TASK PROMPT:
Take the lines beginning with the one that contains "Recreate this scene" and ending with the one that contains "from mathutils import", and set them down exactly. Omit all pictures.

··· RECORDS TO USE ···

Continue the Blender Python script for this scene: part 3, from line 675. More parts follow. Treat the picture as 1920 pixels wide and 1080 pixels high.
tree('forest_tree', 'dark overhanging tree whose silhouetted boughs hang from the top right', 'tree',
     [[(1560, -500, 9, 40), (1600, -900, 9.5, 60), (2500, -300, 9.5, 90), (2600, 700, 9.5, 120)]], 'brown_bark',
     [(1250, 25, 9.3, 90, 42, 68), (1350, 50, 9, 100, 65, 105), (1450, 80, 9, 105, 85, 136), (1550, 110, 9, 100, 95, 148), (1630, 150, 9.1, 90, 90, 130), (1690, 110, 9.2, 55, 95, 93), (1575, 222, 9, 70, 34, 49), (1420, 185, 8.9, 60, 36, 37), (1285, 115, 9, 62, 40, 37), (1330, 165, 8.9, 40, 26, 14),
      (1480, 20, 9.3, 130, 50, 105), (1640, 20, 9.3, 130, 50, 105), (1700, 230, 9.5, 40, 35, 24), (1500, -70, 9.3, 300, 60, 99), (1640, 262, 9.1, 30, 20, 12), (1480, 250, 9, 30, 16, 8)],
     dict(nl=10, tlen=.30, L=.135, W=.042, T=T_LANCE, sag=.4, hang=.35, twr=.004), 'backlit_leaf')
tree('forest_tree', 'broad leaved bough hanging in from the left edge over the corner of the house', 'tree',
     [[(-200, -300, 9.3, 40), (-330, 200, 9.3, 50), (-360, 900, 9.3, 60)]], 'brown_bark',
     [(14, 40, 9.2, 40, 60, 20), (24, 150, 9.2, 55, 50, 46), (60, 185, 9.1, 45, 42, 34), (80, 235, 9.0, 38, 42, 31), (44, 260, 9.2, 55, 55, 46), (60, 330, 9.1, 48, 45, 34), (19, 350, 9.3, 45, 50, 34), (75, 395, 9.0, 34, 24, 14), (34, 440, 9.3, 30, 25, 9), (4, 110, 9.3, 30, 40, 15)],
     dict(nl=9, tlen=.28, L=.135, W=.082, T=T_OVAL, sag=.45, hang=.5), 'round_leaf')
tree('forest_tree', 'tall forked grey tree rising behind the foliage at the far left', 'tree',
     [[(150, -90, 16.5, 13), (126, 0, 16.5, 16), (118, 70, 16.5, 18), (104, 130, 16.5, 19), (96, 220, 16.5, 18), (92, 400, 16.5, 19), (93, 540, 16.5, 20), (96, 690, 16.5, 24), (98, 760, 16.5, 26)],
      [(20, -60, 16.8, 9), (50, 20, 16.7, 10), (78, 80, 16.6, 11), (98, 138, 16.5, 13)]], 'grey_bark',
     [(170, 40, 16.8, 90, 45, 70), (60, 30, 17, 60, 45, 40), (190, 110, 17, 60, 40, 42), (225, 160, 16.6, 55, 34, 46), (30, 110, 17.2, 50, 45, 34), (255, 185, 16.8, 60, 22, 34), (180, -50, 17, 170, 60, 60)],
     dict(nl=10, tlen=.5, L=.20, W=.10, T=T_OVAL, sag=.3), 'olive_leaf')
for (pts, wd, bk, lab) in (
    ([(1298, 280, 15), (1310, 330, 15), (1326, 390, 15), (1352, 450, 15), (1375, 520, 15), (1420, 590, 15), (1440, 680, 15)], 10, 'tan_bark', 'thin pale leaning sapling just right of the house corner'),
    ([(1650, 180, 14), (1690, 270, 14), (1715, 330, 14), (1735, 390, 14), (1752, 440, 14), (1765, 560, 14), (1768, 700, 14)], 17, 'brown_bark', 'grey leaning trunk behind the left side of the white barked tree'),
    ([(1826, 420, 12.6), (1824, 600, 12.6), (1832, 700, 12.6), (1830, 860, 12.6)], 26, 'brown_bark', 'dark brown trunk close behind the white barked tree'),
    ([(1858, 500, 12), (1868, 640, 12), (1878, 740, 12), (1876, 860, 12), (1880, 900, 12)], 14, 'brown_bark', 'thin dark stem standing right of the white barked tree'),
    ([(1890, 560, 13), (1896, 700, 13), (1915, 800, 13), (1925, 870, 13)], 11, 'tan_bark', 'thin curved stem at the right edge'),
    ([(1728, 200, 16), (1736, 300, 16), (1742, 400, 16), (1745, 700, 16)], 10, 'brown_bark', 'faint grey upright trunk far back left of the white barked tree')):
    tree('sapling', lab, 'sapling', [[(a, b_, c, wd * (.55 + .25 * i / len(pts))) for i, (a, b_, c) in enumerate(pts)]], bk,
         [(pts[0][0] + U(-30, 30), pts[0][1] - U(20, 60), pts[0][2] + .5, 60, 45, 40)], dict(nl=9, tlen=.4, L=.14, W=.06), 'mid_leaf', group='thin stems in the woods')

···
··· RECORDS TO USE ···

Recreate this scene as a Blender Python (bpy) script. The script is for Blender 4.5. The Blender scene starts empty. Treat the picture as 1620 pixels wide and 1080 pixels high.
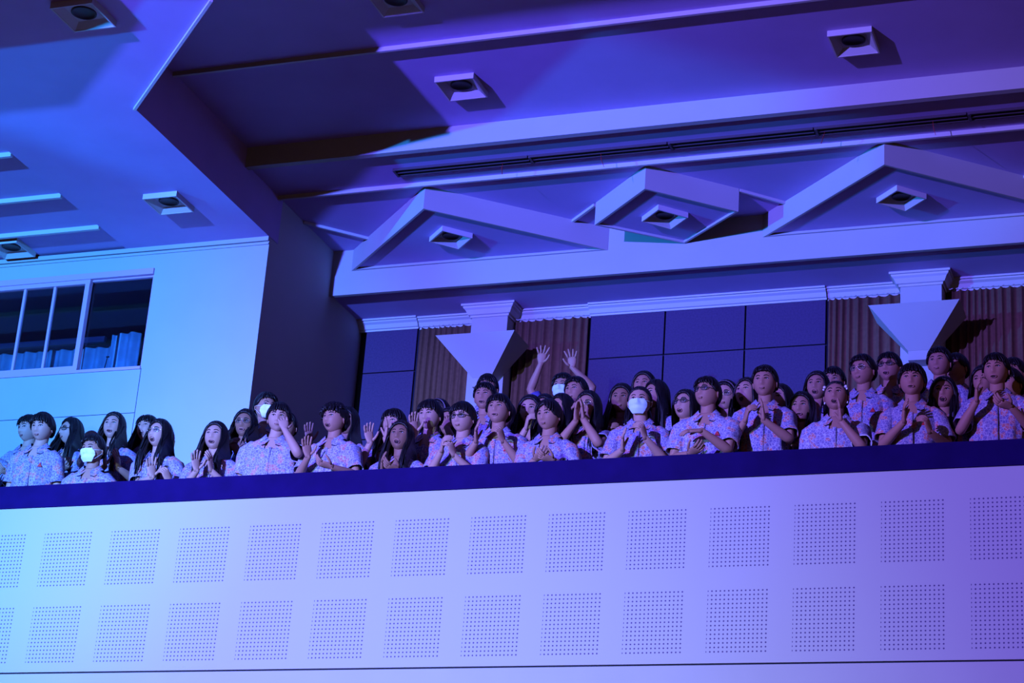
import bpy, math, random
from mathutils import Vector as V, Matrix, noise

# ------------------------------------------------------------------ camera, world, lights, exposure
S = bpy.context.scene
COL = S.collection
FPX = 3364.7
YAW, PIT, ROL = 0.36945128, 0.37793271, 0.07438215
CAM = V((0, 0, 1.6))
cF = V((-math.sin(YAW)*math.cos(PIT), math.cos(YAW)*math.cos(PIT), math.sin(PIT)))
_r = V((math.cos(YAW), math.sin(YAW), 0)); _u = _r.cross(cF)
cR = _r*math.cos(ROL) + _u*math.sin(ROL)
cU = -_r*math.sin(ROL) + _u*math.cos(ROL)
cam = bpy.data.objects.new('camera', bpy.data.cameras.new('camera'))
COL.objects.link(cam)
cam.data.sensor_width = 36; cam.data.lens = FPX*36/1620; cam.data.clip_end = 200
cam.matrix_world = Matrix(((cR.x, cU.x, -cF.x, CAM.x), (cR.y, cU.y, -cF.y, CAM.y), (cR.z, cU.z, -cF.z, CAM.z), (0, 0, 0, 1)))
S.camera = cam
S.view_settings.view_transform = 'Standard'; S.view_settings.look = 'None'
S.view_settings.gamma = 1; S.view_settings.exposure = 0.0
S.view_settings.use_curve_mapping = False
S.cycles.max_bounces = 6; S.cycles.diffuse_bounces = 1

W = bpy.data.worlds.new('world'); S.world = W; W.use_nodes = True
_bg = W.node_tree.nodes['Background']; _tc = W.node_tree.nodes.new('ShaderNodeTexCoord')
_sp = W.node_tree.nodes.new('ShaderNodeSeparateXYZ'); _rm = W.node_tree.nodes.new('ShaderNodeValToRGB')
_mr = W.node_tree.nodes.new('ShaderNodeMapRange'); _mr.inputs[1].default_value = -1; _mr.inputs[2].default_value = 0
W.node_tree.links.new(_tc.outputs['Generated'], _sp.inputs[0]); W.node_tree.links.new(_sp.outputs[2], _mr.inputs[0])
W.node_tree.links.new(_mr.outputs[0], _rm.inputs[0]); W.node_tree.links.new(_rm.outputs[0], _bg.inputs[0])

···

ANSWER BELOW:
Recreate this scene as a Blender Python (bpy) script. The script is for Blender 4.5. The Blender scene starts empty. Treat the picture as 1620 pixels wide and 1080 pixels high.
import bpy, math, random
from mathutils import Vector as V, Matrix, noise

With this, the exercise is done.